Posts tagged "Short Film"

“Wale” Uses social perceptions to create intense and powerful thriller

January 10th, 2019 Posted by Review 0 thoughts on ““Wale” Uses social perceptions to create intense and powerful thriller”

First-time writer and director Barnaby Blackburn gives us “Wale, the story of a teen who made mistakes in is short life, paid for his crime, and is now on a better path as he attempts to start a business. Wale’s (Raphel Famotibe) first customer, O’Brian (Jamie Sives) will change Wale’s life forever.

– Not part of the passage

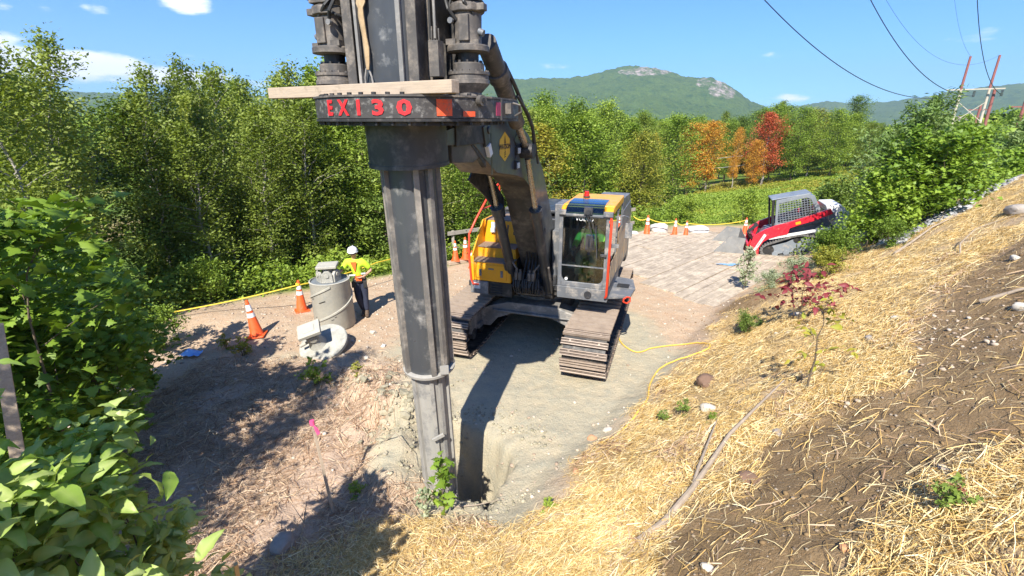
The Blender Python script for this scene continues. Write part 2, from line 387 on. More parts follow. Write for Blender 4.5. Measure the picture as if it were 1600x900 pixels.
def ground_material():
    m, t, b, o = new_mat('ground_surface')
    tc = N(t, 'ShaderNodeTexCoord')
    def at(n):
        a = N(t, 'ShaderNodeAttribute', attribute_name=n); s = N(t, 'ShaderNodeSeparateColor'); t.links.new(a.outputs['Color'], s.inputs[0]); return s.outputs
    a, c = at('mask_a'), at('mask_b')
    big = noise(t, .55, 6, .6); mid = noise(t, 4, 8, .65, seed=2); fine = noise(t, 38, 6, .65, seed=4); vf = noise(t, 150, 3, .6, seed=6)
    def tri(c1, c2, c3, n1=big, n2=mid, lo=.35, hi=.65): return mixc(t, ramp(t, n2, lo, hi), mixc(t, ramp(t, n1, lo, hi), c1, c2), c3)
    dirt = tri((.46, .31, .195), (.36, .24, .15), (.42, .32, .22))
    dirt = mixc(t, ramp(t, fine, .5, .72), dirt, (.56, .45, .34))
    clay = tri((.39, .345, .24), (.45, .375, .25), (.32, .30, .225))
    clay = mixc(t, ramp(t, fine, .45, .8), clay, (.48, .40, .28))
    soil = tri((.255, .17, .085), (.31, .21, .11), (.20, .13, .066))
    soil = mixc(t, ramp(t, fine, .56, .72), soil, (.29, .215, .13))
    straw = tri((.42, .28, .12), (.30, .19, .085), (.50, .37, .19), mid, fine)
    deb = tri((.47, .32, .22), (.37, .245, .165), (.52, .40, .30), mid, fine)
    grass = tri((.13, .20, .03), (.20, .23, .04), (.09, .15, .025), big, mid)
    dry = tri((.36, .24, .13), (.26, .17, .09), (.30, .26, .10), mid, fine)
    col = mixc(t, a[2], dirt, clay)
    col = mixc(t, c[0], col, deb); col = mixc(t, a[1], col, soil); col = mixc(t, a[0], col, straw)
    g2 = mixc(t, c[2], grass, dry); col = mixc(t, c[1], col, g2)
    # small embedded pebbles
    vo = N(t, 'ShaderNodeTexVoronoi', feature='F1'); vo.inputs['Scale'].default_value = 34; t.links.new(tc.outputs['Object'], vo.inputs[0])
    pm = N(t, 'ShaderNodeMapRange'); pm.inputs['From Min'].default_value = .20; pm.inputs['From Max'].default_value = .13; t.links.new(vo.outputs['Distance'], pm.inputs['Value'])
    sepc = N(t, 'ShaderNodeSeparateColor'); t.links.new(vo.outputs['Color'], sepc.inputs[0])
    sel = N(t, 'ShaderNodeMath', operation='GREATER_THAN'); t.links.new(sepc.outputs[0], sel.inputs[0]); sel.inputs[1].default_value = .72
    pf = N(t, 'ShaderNodeMath', operation='MULTIPLY'); t.links.new(pm.outputs[0], pf.inputs[0]); t.links.new(sel.outputs[0], pf.inputs[1])
    pc = mixc(t, sepc.outputs[1], (.30, .25, .19), (.52, .47, .40))
    inv = N(t, 'ShaderNodeMath', operation='SUBTRACT'); inv.inputs[0].default_value = 1; t.links.new(c[1], inv.inputs[1])
    pf2 = N(t, 'ShaderNodeMath', operation='MULTIPLY'); t.links.new(pf.outputs[0], pf2.inputs[0]); t.links.new(inv.outputs[0], pf2.inputs[1])
    col = mixc(t, pf2.outputs[0], col, pc)
    t.links.new(col, b.inputs['Base Color']); b.inputs['Roughness'].default_value = .92; b.inputs['Specular IOR Level'].default_value = .2
    h1 = N(t, 'ShaderNodeMath', operation='MULTIPLY_ADD'); t.links.new(fine, h1.inputs[0]); h1.inputs[1].default_value = .35; t.links.new(mid, h1.inputs[2])
    h2 = N(t, 'ShaderNodeMath', operation='MULTIPLY_ADD'); t.links.new(pf2.outputs[0], h2.inputs[0]); h2.inputs[1].default_value = .25; t.links.new(h1.outputs[0], h2.inputs[2])
    h3 = N(t, 'ShaderNodeMath', operation='MULTIPLY_ADD'); t.links.new(vf, h3.inputs[0]); h3.inputs[1].default_value = .12; t.links.new(h2.outputs[0], h3.inputs[2])
    bump(t, b, h3.outputs[0], .9, .06)
    return m
g = np_obj('ground', np.stack([X.ravel(), Y.ravel(), Z.ravel()], 1), F, ground_material(), smooth=True)
set_attr(g.data, 'mask_a', np.stack([MK[0], MK[1], MK[2]], 1)); set_attr(g.data, 'mask_b', np.stack([MK[3], MK[4], MK[5]], 1))
tag(g, kind='structure')
# ---------------------------------------------------------------- hills: ridges given as skyline (azimuth deg, elevation deg) at a distance
def rock_forest(name, rocky):
    m, t, b, o = new_mat(name)
    n1 = noise(t, .010, 6, .6); n2 = noise(t, .05, 8, .7, seed=2); n3 = noise(t, .16, 5, .75, seed=3)
    col = mixc(t, ramp(t, n1, .35, .65), (.075, .125, .035), (.045, .09, .028))
    col = mixc(t, ramp(t, n3, .35, .68), col, (.115, .165, .045))
    col = mixc(t, ramp(t, n2, .52, .66), col, (.035, .08, .03))
    if rocky:
        a = N(t, 'ShaderNodeAttribute', attribute_name='rock'); s = N(t, 'ShaderNodeSeparateColor'); t.links.new(a.outputs['Color'], s.inputs[0])
        ad = N(t, 'ShaderNodeMath', operation='MULTIPLY_ADD'); t.links.new(noise(t, .045, 8, .75, seed=5, stretch=(1, 1, .5)), ad.inputs[0]); ad.inputs[1].default_value = 1.6; t.links.new(s.outputs[0], ad.inputs[2])
        rk = mixc(t, ramp(t, noise(t, .09, 8, .75, seed=8, stretch=(1, 1, .4)), .42, .6), (.46, .38, .34), (.10, .11, .07))
        col = mixc(t, ramp(t, ad.outputs[0], 1.27, 1.5), col, rk)
    t.links.new(col, b.inputs['Base Color']); b.inputs['Roughness'].default_value = 1; b.inputs['Specular IOR Level'].default_value = 0
    bump(t, b, noise(t, .13, 4, .8, seed=4), 1, 7)
    return m
def ridge(name, dist, prof, depth, material, base=-18, step=5, rough=9, rock=None, az0=None, az1=None, seed=1):
    a = np.radians([p[0] for p in prof]); e = np.radians([p[1] for p in prof])
    na = int((a[-1]-a[0])*dist/step); nr = int(depth/step/1.1)
    A = np.linspace(a[0], a[-1], na); top = np.tan(np.interp(A, a, e))*dist
    Rr = np.linspace(0, 1, nr)
    AA, RR = np.meshgrid(A, Rr)
    TT = np.interp(AA, A, top)
    r = dist-depth*.72+depth*RR
    k = np.where(RR < .72, RR/.72, (1-RR)/.28*.6+.4); shape = np.where(RR < .72, k**1.15, 1-(1-np.clip(k, 0, 1))*.8)
    cx, cy = r*np.sin(AA), r*np.cos(AA)
    z = base+(TT+4.7-base)*shape
    z += (fbm(cx, cy, .004, 4, seed)*22+fbm(cx, cy, .02, 3, seed+3)*8)*np.sin(np.pi*np.clip(k, 0, 1))
    z += rough*(fbm(cx, cy, .09, 3, seed+7)-.2)*.55
    if rock is not None:
        rm = np.zeros_like(z)
        for (ra, re, wa, we) in rock:
            el = np.degrees(np.arctan2(z-4.7, r)); azd = np.degrees(AA)
            rm = np.maximum(rm, np.clip(1.15-.8*((azd-ra)/wa)**2-.8*((el-re)/we)**2, 0, .60))
        z = z+0*rm
    V = np.stack([cx.ravel(), cy.ravel(), z.ravel()], 1); ii = np.arange(V.shape[0]).reshape(AA.shape)
    Fq = np.stack([ii[:-1, :-1], ii[:-1, 1:], ii[1:, 1:], ii[1:, :-1]], -1).reshape(-1, 4)
    o = np_obj(name, V, Fq, material, smooth=True)
    if rock is not None: set_attr(o.data, 'rock', rm.ravel())
    tag(o, kind='structure'); return o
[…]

Wale (Famotibe) appears to be a typical kid now, but his criminal record and time in juvenile lock up is a part that he wanted and was ready to put behind him. Living with his mother (Clare Perkins), we gain not only an understanding of his past, but also connect with this young man who wants nothing more than to make his mother proud and earn a living honestly. As he goes to the street market to advertise his skills as an auto mechanic, he bumps into O’Brian (Sives) who just happens to be in need of Wale’s services. Inviting the young man to his home, he treats him like a friend, and trusts him with his high-end car which has a “problem.”

In this short film, there is a constant feeling of impending doom even as Wale’s positivity attempts to shine through. His personality allows the viewer to forgive his transgressions and we root for him to succeed, but there is something off with O’Brian. The skilled writing creates this distrust in him, but we just can’t put our finger on what’s wrong until it’s too late. We discover the problem just as Wale does and gasp, never expecting to learn what we now know.

The story becomes a harrowing one, eliciting our own breathing to become shallow and our hearts to race as we put ourselves in Wale’s shoes. Each and every scene is an unexpected one, layering the tension to a point of explosion. These surprises don’t stop until the very end where Blackburn fades out.

“Wale” is one of the most riveting and intellectually stimulating short films this year. Creating viable circumstances while integrating social dynamics and stereotypes into the story generates plausibility. And Blackburn never allows you to see more than he wants you to, giving the film that incredible tension and stress.

Wale’s ensemble cast is comprised of two main characters who shine in their roles. Without giving too much away, Sives is extraordinary as we watch the subtlety of his performance and we discover his true self. Famotibe is equally skilled in his performance, portraying a young man with a second chance in life who is dealt a horrifying hand. His realistic reactions drive the story, never too much and never too little. It’s true perfection in a performance.

“Wale” is a short film that has the power of a feature, bringing to light societal prejudices while capturing an intriguing story. Blackburn’s writing and direction lay the firm foundation upon which his actors beautifully bring his words and tale to life. To think this is Blackburn’s first film is exciting as he has a grand future ahead of him.